Material -
## Start

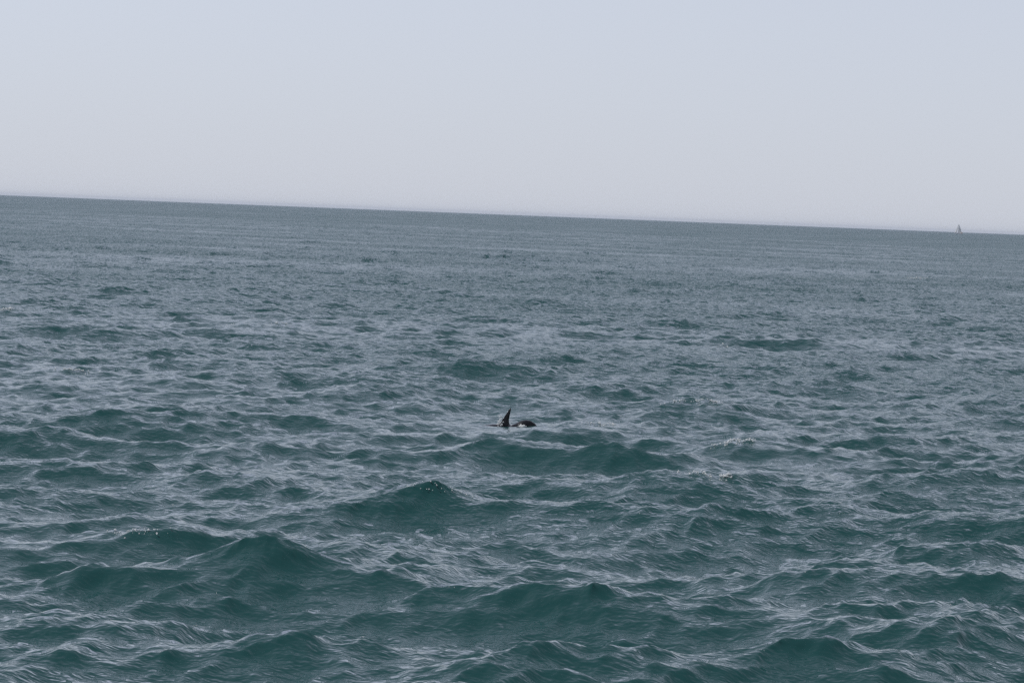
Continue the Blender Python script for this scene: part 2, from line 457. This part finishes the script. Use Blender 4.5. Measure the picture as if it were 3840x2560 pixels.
crest_foam(-0.80, 35.31, 0.8, 50, "bubbles along the top of the wave in front of the dolphin", 0.9, .3)
crest_foam(-7.45, 88.92, 1.5, 60, "foam streak on the far crest beyond the dolphin at left", 2.2)
crest_foam(6.42, 86.92, 1.4, 50, "foam streak on the far crest below the yacht side", 2.4, .3)
crest_foam(-15.40, 92.97, 1.2, 50, "foam streak on the far crest at the left edge", 2.4)
crest_foam(-8.65, 60.56, 0.8, 40, "pale foam streak on the water at far left, level beyond the dolphin", 1.8)
crest_foam(29.30, 222.55, 2.0, 50, "small far whitecap at the right towards the yacht", 4.0)
P = []                                                  # loose bubbles drifting on the near water
for _ in range(150):
    d = rnd.uniform(22.5, 45.0); px, py = d * rnd.uniform(-.165, .165), d
    P.append((px, py))
pts = []
vis = SEA_V[(SEA_V[:, 1] > 21) & (SEA_V[:, 1] < 46) & (np.abs(SEA_V[:, 0]) < 8)]
for px, py in P:
    d2 = (vis[:, 0] - px) ** 2 + (vis[:, 1] - py) ** 2
    t = vis[int(np.argmin(d2))]
    for _ in range(rnd.choice((1, 1, 2, 3))):
        r = rnd.uniform(.002, .0045)
        pts.append((float(t[0]) + rnd.gauss(0, .02), float(t[1]) + rnd.gauss(0, .02), float(t[2]) + r * .3, r))
drops("drifting_bubbles", pts, "loose white bubbles scattered over the near water", "bubbles")

# ---------------------------------------------------------------- sailing yacht on the horizon
def plain(name, col, rough=0.5, through=0.0):
    m, n, l, b = mat(name)
    nz = n.new('ShaderNodeTexNoise'); nz.inputs['Scale'].default_value = 0.8; nz.inputs['Detail'].default_value = 3
    mx = n.new('ShaderNodeMix'); mx.data_type = 'RGBA'
    mx.inputs['A'].default_value = (*[c * 0.9 for c in col], 1); mx.inputs['B'].default_value = (*col, 1)
    l.new(nz.outputs['Fac'], mx.inputs['Factor']); l.new(mx.outputs['Result'], b.inputs['Base Color'])
    b.inputs['Roughness'].default_value = rough
    if through:
        tr = n.new('ShaderNodeBsdfTranslucent'); l.new(mx.outputs['Result'], tr.inputs['Color'])
        ms = n.new('ShaderNodeMixShader'); ms.inputs[0].default_value = through
        l.new(b.outputs[0], ms.inputs[1]); l.new(tr.outputs[0], ms.inputs[2]); l.new(ms.outputs[0], n['Material Output'].inputs['Surface'])
    return m
m_hull = plain("white_gelcoat", (0.80, 0.80, 0.82), 0.3)
m_sail = plain("sailcloth", (0.85, 0.85, 0.85), 0.7, 0.6)
m_main = plain("weathered_sailcloth", (0.86, 0.86, 0.86), 0.8, 0.55)
m_spar = plain("anodised_spar", (0.30, 0.30, 0.32), 0.4)
m_canvas = plain("tan_canvas", (0.62, 0.52, 0.42), 0.8)
m_glass = plain("cabin_glass", (0.03, 0.03, 0.035), 0.1)

yacht = bpy.data.objects.new("sailing_yacht", None)
scene.collection.objects.link(yacht)
tag(yacht, "white sailing yacht with two raised sails on the far horizon", "sailboat")
LOA, MAST = 16.5, 20.0
yacht.location = (865.0, 6000.0, 0.0)
yacht.scale = (0.98, 0.98, 0.98)
yacht.rotation_euler = (math.radians(3), 0, math.radians(-8))

bm = bmesh.new(); rings = []                     # hull: bow at -x, stern at +x
for i in range(15):
    t = i / 14; x = -LOA / 2 + LOA * t
    w = 2.25 * (math.sin(math.pi * min(1, t * 0.62 + 0.02)) ** 0.75) * (1 if t < .7 else 1 - .35 * (t - .7) / .3)
    sheer = 1.75 - 0.9 * t + 0.45 * t * t; keel = -0.55 * math.sin(math.pi * min(1, .08 + t * .86)) - .05
    rake = -0.9 * (1 - t) ** 3
    rings.append([Vector((x + rake * (z - keel) / (sheer - keel) , y, z)) for y, z in
                  ((-w, sheer), (-w * .97, sheer * .55), (-w * .82, 0.05), (-w * .4, keel * .8), (0, keel), (w * .4, keel * .8), (w * .82, .05), (w * .97, sheer * .55), (w, sheer), (0, sheer + .12))])
loft(bm, rings); bmesh.ops.recalc_face_normals(bm, faces=bm.faces)
me = bpy.data.meshes.new("hull"); bm.to_mesh(me); bm.free()
hull = link("hull", me, m_hull, yacht)

def box_mesh(name, x0, x1, w0, w1, z0, z1, slope=0.6):
    v = [(x0, -w0, z0), (x1, -w0, z0), (x1, w0, z0), (x0, w0, z0), (x0 + slope, -w1, z1), (x1 - slope * .3, -w1, z1), (x1 - slope * .3, w1, z1), (x0 + slope, w1, z1)]
    bm = bmesh.new(); vs = [bm.verts.new(p) for p in v]
    for f in ((3, 2, 1, 0), (4, 5, 6, 7), (0, 1, 5, 4), (1, 2, 6, 5), (2, 3, 7, 6), (3, 0, 4, 7)): bm.faces.new([vs[k] for k in f])
    bmesh.ops.bevel(bm, geom=bm.edges[:], offset=0.08, segments=2, affect='EDGES')
    me = bpy.data.meshes.new(name); bm.to_mesh(me); bm.free(); return me
cabin = link("cabin", box_mesh("cabin", -3.6, 2.6, 1.35, 1.1, 1.0, 2.05), m_hull, yacht)
for sgn in (-1, 1):
    link("window", box_mesh("window", -2.4, 1.6, .03, .03, 1.45, 1.75, .15), m_glass, cabin).location = (0, sgn * 1.27, 0)
link("canvas_dodger", box_mesh("canvas_dodger", 3.0, 6.6, 1.5, 1.2, 1.0, 3.1, 0.7), m_canvas, yacht)
def spar(name, a, b_, r, parent):
    bm = bmesh.new(); a, b_ = Vector(a), Vector(b_); d = (b_ - a).normalized()
    u = d.orthogonal().normalized(); v = d.cross(u)
    loft(bm, [[p + (u * math.cos(k * math.pi / 5) + v * math.sin(k * math.pi / 5)) * q for k in range(10)] for p, q in ((a, r), ((a + b_) / 2, r), (b_, r * .7))])
    me = bpy.data.meshes.new(name); bm.to_mesh(me); bm.free(); return link(name, me, m_spar, parent)
mx_ = -1.6
spar("mast", (mx_, 0, 1.2), (mx_ + .25, 0, MAST), 0.12, yacht)
boom = spar("boom", (mx_, 0, 2.9), (5.4, -2.2, 3.0), 0.10, yacht)
spar("forestay", (-LOA / 2 - .6, 0, 1.8), (mx_ + .2, 0, MAST - 1.2), 0.03, yacht)
spar("backstay", (LOA / 2 - .3, 0, 1.2), (mx_ + .25, 0, MAST), 0.025, yacht)
def sail(name, tack, head, clew, belly, m, parent):
    tack, head, clew = map(Vector, (tack, head, clew)); N_ = 16; vs, fs = [], []
    nrm = (head - tack).cross(clew - tack).normalized()
    for i in range(N_ + 1):
        t = i / N_
        a, c = tack.lerp(head, t), clew.lerp(head, t)
        c = c + (clew - tack).normalized() * (0.35 * math.sin(math.pi * t))
        for j in range(9):
            s_ = j / 8; vs.append(a.lerp(c, s_) + nrm * belly * math.sin(math.pi * s_ ** .8) * (1 - t) ** .6)
    for i in range(N_):
        for j in range(8):
            q = i * 9 + j; fs.append((q, q + 1, q + 10, q + 9))
    o = link(name, mesh(name, vs, fs), m, parent)
    so = o.modifiers.new("cloth_thickness", 'SOLIDIFY'); so.thickness = 0.02
    return o
sail("mainsail", (mx_ + .15, .0, 3.1), (mx_ + .3, 0, MAST - .3), (5.2, -2.2, 3.2), -0.5, m_main, yacht)
sail("jib", (-LOA / 2 - .5, 0, 2.0), (mx_ + .1, 0, MAST - 1.6), (-4.7, -3.0, 2.6), -0.5, m_sail, yacht)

## End

Problem statement - Copy exactly the lines running from the beginning of the listing through the line that has "white bubbles scattered". Drop the pictures.

Answer to this task -
Continue the Blender Python script for this scene: part 2, from line 457. This part finishes the script. Use Blender 4.5. Measure the picture as if it were 3840x2560 pixels.
crest_foam(-0.80, 35.31, 0.8, 50, "bubbles along the top of the wave in front of the dolphin", 0.9, .3)
crest_foam(-7.45, 88.92, 1.5, 60, "foam streak on the far crest beyond the dolphin at left", 2.2)
crest_foam(6.42, 86.92, 1.4, 50, "foam streak on the far crest below the yacht side", 2.4, .3)
crest_foam(-15.40, 92.97, 1.2, 50, "foam streak on the far crest at the left edge", 2.4)
crest_foam(-8.65, 60.56, 0.8, 40, "pale foam streak on the water at far left, level beyond the dolphin", 1.8)
crest_foam(29.30, 222.55, 2.0, 50, "small far whitecap at the right towards the yacht", 4.0)
P = []                                                  # loose bubbles drifting on the near water
for _ in range(150):
    d = rnd.uniform(22.5, 45.0); px, py = d * rnd.uniform(-.165, .165), d
    P.append((px, py))
pts = []
vis = SEA_V[(SEA_V[:, 1] > 21) & (SEA_V[:, 1] < 46) & (np.abs(SEA_V[:, 0]) < 8)]
for px, py in P:
    d2 = (vis[:, 0] - px) ** 2 + (vis[:, 1] - py) ** 2
    t = vis[int(np.argmin(d2))]
    for _ in range(rnd.choice((1, 1, 2, 3))):
        r = rnd.uniform(.002, .0045)
        pts.append((float(t[0]) + rnd.gauss(0, .02), float(t[1]) + rnd.gauss(0, .02), float(t[2]) + r * .3, r))
drops("drifting_bubbles", pts, "loose white bubbles scattered over the near water", "bubbles")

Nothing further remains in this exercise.